Escolher entre as dezenas de sessões simultâneas de debates que acontecem na zona azul da COP16, em Cali, em paralelo às negociações oficiais é um dos maiores desafios de quem está por aqui. Mas no final do dia na quinta tive a sensação de estar no lugar certo e na hora certa em pelo menos duas ocasiões de debateram sobre como o setor privado pode contribuir para a preservação da biodiversidade, que tocaram em pontos sensíveis e um obstáculo que é essencial a ser transposto: como transformar compromissos globais, como o Global Biodiversity Framework (GBF), em ações práticas no Brasil?

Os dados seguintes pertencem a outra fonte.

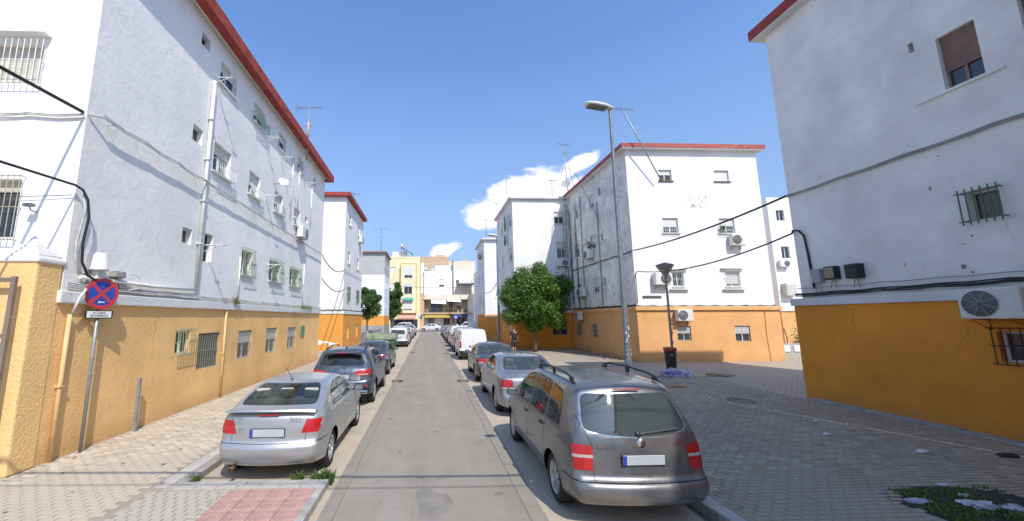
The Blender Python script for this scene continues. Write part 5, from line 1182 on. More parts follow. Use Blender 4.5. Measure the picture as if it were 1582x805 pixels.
SEDAN = dict(name='parked_car', label='silver grey saloon with a dented boot lid behind the people carrier', cat='car', L=4.60, W=1.80, wb=2.70, ro=.98, R=.32, paint=P_VEC, zb=.20,
    top=[(0, .99), (.15, 1.03), (.6, 1.06), (.78, 1.08), (1.15, 1.27), (1.5, 1.40), (1.9, 1.45), (2.4, 1.445), (2.8, 1.36), (3.2, 1.12), (3.4, 1.01), (3.9, .93), (4.4, .80), (4.6, .66)],
    rear=[(.2, .10), (.32, .03), (.45, 0), (.58, 0), (.64, .05), (.85, .07), (1.0, .10)], front=[(.2, .12), (.35, .02), (.5, 0), (.62, .06), (.8, .2)],
    belt=[(0, .97), (1.5, .95), (3.0, .90), (3.5, .90), (4.6, .65)], tumble=.40, crown=.045, ar=.11, crease=.84,
    rearwin=[[(-.62, 1.10), (-.50, 1.37), (.50, 1.37), (.62, 1.10)]], frontwin=[[(-.62, 1.06), (-.5, 1.38), (.5, 1.38), (.62, 1.06)]],
    sidewin=[[(1.28, 1.01), (1.48, 1.24), (1.72, 1.33), (2.05, 1.345), (2.10, .99)], [(2.17, .985), (2.12, 1.35), (2.5, 1.34), (2.8, 1.22), (3.12, .98)]],
    lamps=[('taillight', [(.56, .70), (.56, .93), (1.0, .93), (1.0, .70)], [(-.1, .70), (-.1, .93), (.26, .94), (.22, .70)], LRED, True), ('headlight', [(.4, .5), (.4, .66), (1, .68), (1, .5)], [(4.1, .56), (4.2, .72), (4.8, .68), (4.8, .5)], LWH, False)],
    lampband=[[(.5, .71), (.5, .75), (1.0, .75), (1.0, .71)]],
    gaps=[((2.13, .4), (2.13, .98)), ((1.35, .6), (1.4, 1.0)), ((3.2, .4), (3.2, .9)), ((1.4, .36), (3.2, .34))], rgaps=[((-.56, .62), (-.58, 1.0)), ((.56, .62), (.58, 1.0)), ((-.8, .615), (.8, .615))], handles=[(1.52, .86), (2.28, .84)],
    mirror=(3.02, 1.00), plate=(0, .06, .80), rim='five', cabin=(.9, 3.3), seats=[(-.36, 2.05), (.36, 2.05), (-.42, 1.35), (.42, 1.35)], shelf=1.0)
def dent(v):
    for (cx_, cz_, r_, d_) in ((.18, .93, .16, .045), (.05, .99, .10, .03), (-.70, .58, .10, .03)):
        q = hypot(v.co.x - cx_, (v.co.z - cz_) * 1.3) / r_
        if q < 1.6 and v.co.y < .6: k = exp(-q * q * 1.6); v.co.y += d_ * k; v.co.z -= d_ * .25 * k
S1 = dict(SEDAN); S1['warp'] = dent; ve = car(S1, 1.0)
nb = bmesh.new(); lathe(nb, [(0, .05), (.014, .05), (.016, 0)], Matrix.Translation((0, 1.52, 1.44)), 8); mk('antenna', nb, TRIM, ve, local=True)
ve.location = (1.80 + .90, 9.92, 0)
S2 = dict(SEDAN); S2.update(label='dark grey saloon parked between the dented silver saloon and the white van', paint=P_DK2, L=4.4, rim='steel', wb=2.6, ro=.95, top=[(0, .98), (.15, 1.02), (.5, 1.05), (.65, 1.08), (1.0, 1.27), (1.35, 1.40), (1.8, 1.46), (2.3, 1.455), (2.7, 1.36), (3.05, 1.12), (3.25, 1.01), (3.7, .93), (4.2, .80), (4.4, .66)],
    lamps=[('taillight', [(.50, .74), (.52, .92), (1.0, .94), (1.0, .74)], [(-.1, .74), (-.1, .94), (.30, .95), (.22, .74)], LRED, True)], sidewin=[[(1.15, 1.01), (1.35, 1.24), (1.6, 1.33), (1.95, 1.345), (2.0, .99)], [(2.07, .985), (2.02, 1.35), (2.4, 1.34), (2.7, 1.22), (3.0, .98)]], gaps=[((2.03, .4), (2.03, .98)), ((1.3, .6), (1.3, 1.0)), ((3.1, .4), (3.1, .9))], mirror=(2.9, 1.0), cabin=(.8, 3.15))
da = car(S2, .85); da.location = (1.86 + .9, 15.1, 0)
S3 = dict(S2); S3.update(label='dark blue saloon on the left between the steel blue car and the green dumpster', paint=P_DRK, L=4.5, seatc=SEAT, rim='five'); dl = car(S3, .8); dl.location = (-1.74 - .9, 17.15, 0)
VAN = dict(name='parked_van', label='white panel van with windowless rear doors, right row', cat='van', L=4.15, W=1.78, wb=2.70, ro=.72, R=.30, paint=P_WHT, zb=.22,
    top=[(0, 1.80), (.4, 1.83), (1.6, 1.84), (2.4, 1.80), (2.8, 1.62), (3.2, 1.28), (3.4, 1.12), (3.8, 1.0), (4.15, .8)], rear=[(.2, .06), (.4, 0), (.55, 0), (.6, .04), (1.1, .05), (1.6, .10), (1.85, .14)],
    front=[(.2, .12), (.4, .02), (.6, 0), (.8, .1), (1.1, .3)], belt=[(0, 1.12), (1.5, 1.1), (3.2, 1.02), (4.15, .78)], tumble=.14, crown=.04, ar=.05, bulge=.05, rr=.4,
    rearwin=[], frontwin=[[(-.66, 1.2), (-.6, 1.62), (.6, 1.62), (.66, 1.2)]], sidewin=[[(2.15, 1.10), (2.15, 1.58), (2.6, 1.55), (3.1, 1.2), (3.1, 1.07)]],
    lamps=[('taillight', [(.74, .72), (.74, 1.12), (1.0, 1.12), (1.0, .72)], [(-.1, .72), (-.1, 1.12), (.14, 1.12), (.14, .72)], LRED, True)], lampband=[], gaps=[((2.1, .4), (2.1, 1.6)), ((1.1, .6), (1.1, 1.6)), ((3.15, .4), (3.15, 1.0))], rgaps=[((0, .6), (0, 1.72)), ((-.8, .6), (.8, .6))],
    areas=[([(-.95, .2), (-.95, .56), (.95, .56), (.95, .2)], 'rear', 1)], handles=[(1.95, 1.0)], mirror=(3.0, 1.15), mm=TRIM, plate=(0, .03, .82), rim='steel', cabin=(1.9, 3.3), seats=[(-.36, 2.2), (.36, 2.2)])
va = car(VAN, .8); va.location = (1.82 + .88, 23.4, 0)
V2 = dict(VAN); V2.update(label='silver grey car-derived van behind the nearest white van', paint=P_SIL, rearwin=[[(-.62, 1.2), (-.6, 1.6), (.6, 1.6), (.62, 1.2)]], sidewin=VAN['sidewin'] + [[(.3, 1.15), (.3, 1.58), (1.1, 1.6), (1.1, 1.13)], [(1.2, 1.13), (1.2, 1.6), (2.0, 1.6), (2.0, 1.1)]]); vb = car(V2, .5); vb.location = (1.82 + .88, 28.4, 0)
def again(src, label, x, y, grp=None):
    c = copy_tree(src); c['label'] = label; c.location = (x, y, 0); return c
again(va, 'second white panel van, farther up the right row', 2.72, 33.4)
FAR = dict(S2); FAR.update(label='dark hatchback far up the right row', paint=P_BLK, L=4.0, wb=2.5, ro=.75, top=[(0, 1.38), (.3, 1.44), (1.6, 1.47), (2.1, 1.4), (2.6, 1.1), (2.9, .98), (3.4, .9), (4.0, .66)], rear=[(.2, .1), (.4, 0), (.6, 0), (.9, .08), (1.2, .3), (1.45, .42)], rearwin=[[(-.58, 1.02), (-.5, 1.32), (.5, 1.32), (.58, 1.02)]], sidewin=[[(.7, 1.0), (.85, 1.28), (1.6, 1.33), (1.65, .98)], [(1.72, .98), (1.68, 1.33), (2.0, 1.3), (2.5, .98)]], gaps=[], rgaps=[], frontwin=[[(-.6, 1.03), (-.5, 1.36), (.5, 1.36), (.6, 1.03)]], mirror=(2.5, .98), lamps=[('taillight', [(.55, .72), (.55, .98), (1, .98), (1, .72)], [(-.1, .72), (-.1, .98), (.4, .98), (.3, .72)], LRED, True)], cabin=(.6, 2.7), seats=[])
fb = car(FAR, .5); fb.location = (2.72, 38.4, 0)
F2 = dict(FAR); F2.update(label='silver hatchback far up the right row before the crossing', paint=P_SIL); fs_ = car(F2, .5); fs_.location = (2.74, 43.2, 0)
again(fb, 'black hatchback in the right row, third from its far end', 2.75, 48.0); again(fs_, 'silver hatchback in the right row, second from its far end', 2.75, 53.0); again(fb, 'last dark car of the right row, beside the crossing sign', 2.75, 58.0)
# left row beyond the dumpster
W1 = dict(V2); W1.update(name='parked_car', cat='car', label='white estate car with dark rear window behind the green dumpster', paint=P_PALE, top=[(0, 1.62), (.4, 1.68), (1.6, 1.70), (2.3, 1.64), (2.7, 1.45), (3.1, 1.15), (3.4, 1.02), (3.8, .95), (4.15, .76)], frontwin=[[(-.62, 1.15), (-.56, 1.5), (.56, 1.5), (.62, 1.15)]], sidewin=[[(.3, 1.12), (.3, 1.48), (1.1, 1.5), (1.1, 1.1)], [(1.2, 1.1), (1.2, 1.5), (2.0, 1.5), (2.0, 1.07)], [(2.1, 1.06), (2.1, 1.5), (2.5, 1.42), (2.95, 1.12), (2.95, 1.05)]], rearwin=[[(-.62, 1.12), (-.58, 1.5), (.58, 1.5), (.62, 1.12)]])
wa = car(W1, .6); wa.location = (-1.80 - .89, 34.2, 0)
again(fb, 'dark small car on the left in front of the white estate car', -2.75, 39.4); again(fs_, 'silver car on the left, far past the white estate car', -2.78, 47.5)
s4 = dict(ATECA); s4.update(label='grey sport utility car last in the left row before the crossing', paint=P_SIL, gaps=[], rgaps=[], lamps=ATECA['lamps'][:1]); su = car(s4, .5); su.location = (-2.75, 55.4, 0)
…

Juliana Lopes, diretora do CEBDS, destacou que o Brasil, com sua imensa biodiversidade, não pode se dar ao luxo de tratar seu patrimônio natural como uma questão marginal. Em suas palavras, “Sem clareza regulatória, ficamos no campo das boas intenções.” Ao mencionar o projeto Taskforce on Nature-related Financial Disclosures (TNFD), que envolve 20 grandes empresas brasileiras, Juliana afirmou que a realidade é que o setor privado hesita em dar passos concretos: “Se não formos capazes de integrar biodiversidade e produção, seremos duplamente penalizados. Perdemos biodiversidade e competitividade internacional.”
Karen Ellis, da WWF, reforçou que os governos precisam avançar rapidamente com planos estratégicos de biodiversidade, cobrindo todos os objetivos do Global Biodiversity Framework (GBF). Ela destacou que é necessário “garantir que a legislação, o gasto público e a arquitetura política mais ampla integrem a natureza de uma forma a incentivar e tornar possível que empresas e mercado financeiro apoiem o GBF.” Karen ainda completou que o ideal é que a integração entre biodiversidade e clima seja tratada de maneira holística e prática, superando a fragmentação comum nas abordagens atuais.
Matt InBusch, do WBCSD, foi mais incisivo ao apontar que os subsídios agrícolas são uma barreira massiva. “Estamos despejando US$ 500 bilhões por ano em subsídios para práticas que destroem o meio ambiente. Isso precisa ser corrigido de forma radical”, disse InBusch, destacando que esse incentivo equivocado torna qualquer progresso nas metas de biodiversidade mais lento e complexo.
Não muito distante dali, a Corporação Financeira Internacional (IFC), braço financeiro do Banco Mundial para investimentos privados, apresentou uma visão pragmática em um painel sobre investimentos em soluções baseadas na natureza, com foco em países emergentes. Um exemplo concreto é o investimento de US$ 50 milhões em um projeto no Cerrado brasileiro, em parceria com o BTG Pactual, que mobilizou mais de US$ 1 bilhão para restaurar 135 mil hectares. A executiva da IFC, Helena Dill, mencionou que integrar esses projetos a grandes empreendimentos de infraestrutura “garante que sejam financiados por capital privado” e cria uma escala que torna o financiamento viável.
Entre todos, e mais alguns ouvidos nos bastidores do evento, o consenso é de que no Brasil, a biodiversidade não pode mais ser uma oportunidade deixada à margem. Se o país continuar hesitando em regulamentar práticas sustentáveis e integrar biodiversidade e economia, corre o risco de comprometer um ativo vital e uma posição estratégica no cenário global.